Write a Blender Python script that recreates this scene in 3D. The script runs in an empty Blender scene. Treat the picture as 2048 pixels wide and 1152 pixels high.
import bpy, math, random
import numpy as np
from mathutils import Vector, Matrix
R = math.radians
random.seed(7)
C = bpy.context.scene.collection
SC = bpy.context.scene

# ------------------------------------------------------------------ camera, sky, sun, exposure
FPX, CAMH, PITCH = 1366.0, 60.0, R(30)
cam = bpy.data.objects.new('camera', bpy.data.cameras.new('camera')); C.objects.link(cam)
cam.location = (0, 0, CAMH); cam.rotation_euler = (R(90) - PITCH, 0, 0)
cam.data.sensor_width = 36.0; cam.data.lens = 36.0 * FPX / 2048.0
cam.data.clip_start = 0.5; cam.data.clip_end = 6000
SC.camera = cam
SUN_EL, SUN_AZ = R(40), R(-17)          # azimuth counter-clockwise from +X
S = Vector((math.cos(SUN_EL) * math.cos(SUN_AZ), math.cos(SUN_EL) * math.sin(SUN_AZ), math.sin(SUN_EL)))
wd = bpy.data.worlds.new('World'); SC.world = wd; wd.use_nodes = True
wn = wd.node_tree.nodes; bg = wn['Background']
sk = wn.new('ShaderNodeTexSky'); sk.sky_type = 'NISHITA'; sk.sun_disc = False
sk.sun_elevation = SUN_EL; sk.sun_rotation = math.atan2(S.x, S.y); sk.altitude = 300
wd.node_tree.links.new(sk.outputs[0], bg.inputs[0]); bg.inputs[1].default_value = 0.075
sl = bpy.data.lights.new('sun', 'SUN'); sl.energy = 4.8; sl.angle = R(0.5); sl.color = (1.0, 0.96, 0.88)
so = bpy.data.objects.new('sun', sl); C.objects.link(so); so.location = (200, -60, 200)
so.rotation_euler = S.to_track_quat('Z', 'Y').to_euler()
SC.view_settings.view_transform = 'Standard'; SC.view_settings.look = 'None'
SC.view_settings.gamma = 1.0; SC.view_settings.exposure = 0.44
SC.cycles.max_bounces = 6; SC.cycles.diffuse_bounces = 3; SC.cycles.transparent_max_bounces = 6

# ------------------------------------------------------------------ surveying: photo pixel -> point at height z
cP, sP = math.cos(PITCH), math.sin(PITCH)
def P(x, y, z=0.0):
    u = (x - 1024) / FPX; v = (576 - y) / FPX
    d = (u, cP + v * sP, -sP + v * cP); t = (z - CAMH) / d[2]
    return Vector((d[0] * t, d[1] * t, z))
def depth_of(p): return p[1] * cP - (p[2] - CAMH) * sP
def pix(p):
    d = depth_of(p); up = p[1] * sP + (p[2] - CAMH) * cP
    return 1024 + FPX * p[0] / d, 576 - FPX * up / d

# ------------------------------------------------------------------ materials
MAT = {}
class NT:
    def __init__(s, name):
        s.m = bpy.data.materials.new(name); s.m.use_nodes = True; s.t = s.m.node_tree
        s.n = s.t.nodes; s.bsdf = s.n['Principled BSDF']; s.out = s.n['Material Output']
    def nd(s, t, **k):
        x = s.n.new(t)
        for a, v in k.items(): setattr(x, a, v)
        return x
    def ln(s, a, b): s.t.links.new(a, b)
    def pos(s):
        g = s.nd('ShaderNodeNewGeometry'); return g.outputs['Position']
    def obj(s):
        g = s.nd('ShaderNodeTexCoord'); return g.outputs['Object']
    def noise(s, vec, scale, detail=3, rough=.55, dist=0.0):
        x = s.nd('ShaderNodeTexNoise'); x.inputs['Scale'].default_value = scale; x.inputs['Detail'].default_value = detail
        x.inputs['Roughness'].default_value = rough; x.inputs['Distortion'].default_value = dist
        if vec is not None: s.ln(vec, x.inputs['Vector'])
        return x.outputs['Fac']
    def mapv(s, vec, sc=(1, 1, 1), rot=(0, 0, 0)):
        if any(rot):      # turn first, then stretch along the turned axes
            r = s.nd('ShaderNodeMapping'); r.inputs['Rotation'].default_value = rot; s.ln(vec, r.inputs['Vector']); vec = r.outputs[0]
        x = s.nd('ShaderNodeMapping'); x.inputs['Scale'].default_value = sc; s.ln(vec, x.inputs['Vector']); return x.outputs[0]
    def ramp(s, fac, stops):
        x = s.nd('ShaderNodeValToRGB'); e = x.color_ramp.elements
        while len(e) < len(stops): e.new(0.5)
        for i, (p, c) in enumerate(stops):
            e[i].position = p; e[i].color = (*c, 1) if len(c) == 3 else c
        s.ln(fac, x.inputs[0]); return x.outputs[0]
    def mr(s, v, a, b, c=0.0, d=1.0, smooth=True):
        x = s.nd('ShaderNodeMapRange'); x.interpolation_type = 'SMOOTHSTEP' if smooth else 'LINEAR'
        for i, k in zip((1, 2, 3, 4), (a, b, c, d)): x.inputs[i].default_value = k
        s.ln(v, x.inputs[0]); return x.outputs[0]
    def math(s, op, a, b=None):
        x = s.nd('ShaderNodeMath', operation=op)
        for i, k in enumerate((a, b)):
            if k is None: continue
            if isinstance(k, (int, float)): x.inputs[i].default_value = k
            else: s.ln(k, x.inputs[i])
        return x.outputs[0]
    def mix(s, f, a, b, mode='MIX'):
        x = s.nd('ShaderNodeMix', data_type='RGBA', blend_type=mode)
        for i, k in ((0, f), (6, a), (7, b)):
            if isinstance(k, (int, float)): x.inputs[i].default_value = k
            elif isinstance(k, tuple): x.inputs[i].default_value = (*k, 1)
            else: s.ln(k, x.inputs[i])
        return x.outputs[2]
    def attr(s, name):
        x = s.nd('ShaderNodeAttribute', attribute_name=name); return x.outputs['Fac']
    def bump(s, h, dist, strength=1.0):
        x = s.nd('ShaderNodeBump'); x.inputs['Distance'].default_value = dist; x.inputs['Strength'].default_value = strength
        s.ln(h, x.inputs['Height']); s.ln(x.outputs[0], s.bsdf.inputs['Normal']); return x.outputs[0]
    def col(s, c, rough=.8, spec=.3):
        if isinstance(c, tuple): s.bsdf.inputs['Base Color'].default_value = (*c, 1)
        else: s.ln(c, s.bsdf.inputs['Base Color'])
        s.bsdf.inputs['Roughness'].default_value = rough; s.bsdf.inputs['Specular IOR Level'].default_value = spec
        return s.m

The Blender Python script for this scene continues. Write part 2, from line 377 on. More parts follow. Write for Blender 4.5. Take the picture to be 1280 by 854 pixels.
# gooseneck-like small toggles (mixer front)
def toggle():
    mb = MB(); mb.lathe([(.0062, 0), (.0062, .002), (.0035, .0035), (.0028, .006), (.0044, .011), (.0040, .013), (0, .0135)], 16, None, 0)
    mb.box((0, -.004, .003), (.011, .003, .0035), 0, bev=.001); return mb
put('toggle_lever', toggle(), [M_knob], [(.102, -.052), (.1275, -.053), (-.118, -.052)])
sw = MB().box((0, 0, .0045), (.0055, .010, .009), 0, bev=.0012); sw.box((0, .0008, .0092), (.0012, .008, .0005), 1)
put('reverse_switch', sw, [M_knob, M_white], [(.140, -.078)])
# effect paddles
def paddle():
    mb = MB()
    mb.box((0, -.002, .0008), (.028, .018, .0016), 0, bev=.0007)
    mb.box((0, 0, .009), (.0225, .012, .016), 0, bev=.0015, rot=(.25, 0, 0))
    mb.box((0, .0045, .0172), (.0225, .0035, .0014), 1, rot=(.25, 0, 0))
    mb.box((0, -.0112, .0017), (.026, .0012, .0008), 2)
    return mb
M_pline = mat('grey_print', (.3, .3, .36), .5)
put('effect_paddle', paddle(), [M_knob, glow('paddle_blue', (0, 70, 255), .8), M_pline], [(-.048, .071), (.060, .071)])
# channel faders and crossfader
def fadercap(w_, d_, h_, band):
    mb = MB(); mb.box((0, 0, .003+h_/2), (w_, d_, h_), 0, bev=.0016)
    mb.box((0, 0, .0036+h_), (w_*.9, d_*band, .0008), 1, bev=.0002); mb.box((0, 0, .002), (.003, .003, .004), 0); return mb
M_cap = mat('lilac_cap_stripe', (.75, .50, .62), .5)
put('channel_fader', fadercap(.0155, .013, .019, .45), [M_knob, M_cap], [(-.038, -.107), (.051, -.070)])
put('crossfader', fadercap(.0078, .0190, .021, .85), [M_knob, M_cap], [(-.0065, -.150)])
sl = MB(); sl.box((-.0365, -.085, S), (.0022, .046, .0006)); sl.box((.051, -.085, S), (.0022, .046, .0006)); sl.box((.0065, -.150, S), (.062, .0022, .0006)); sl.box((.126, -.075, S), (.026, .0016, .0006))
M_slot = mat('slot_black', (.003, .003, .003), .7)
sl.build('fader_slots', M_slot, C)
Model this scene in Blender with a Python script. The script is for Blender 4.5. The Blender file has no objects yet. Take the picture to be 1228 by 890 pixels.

┄┄┄┄┄┄

> [PROBLEM DETAILS]: Please print exactly what appears from the first line of the data through the line with "SC = bpy.context.scene", including both of those lines and nothing past them.

> [RESPONSE FOR THIS EXERCISE]:
Write a Blender Python script that recreates this scene in 3D. The script runs in an empty Blender scene. Treat the picture as 2048 pixels wide and 1152 pixels high.
import bpy, math, random
import numpy as np
from mathutils import Vector, Matrix
R = math.radians
random.seed(7)
C = bpy.context.scene.collection
SC = bpy.context.scene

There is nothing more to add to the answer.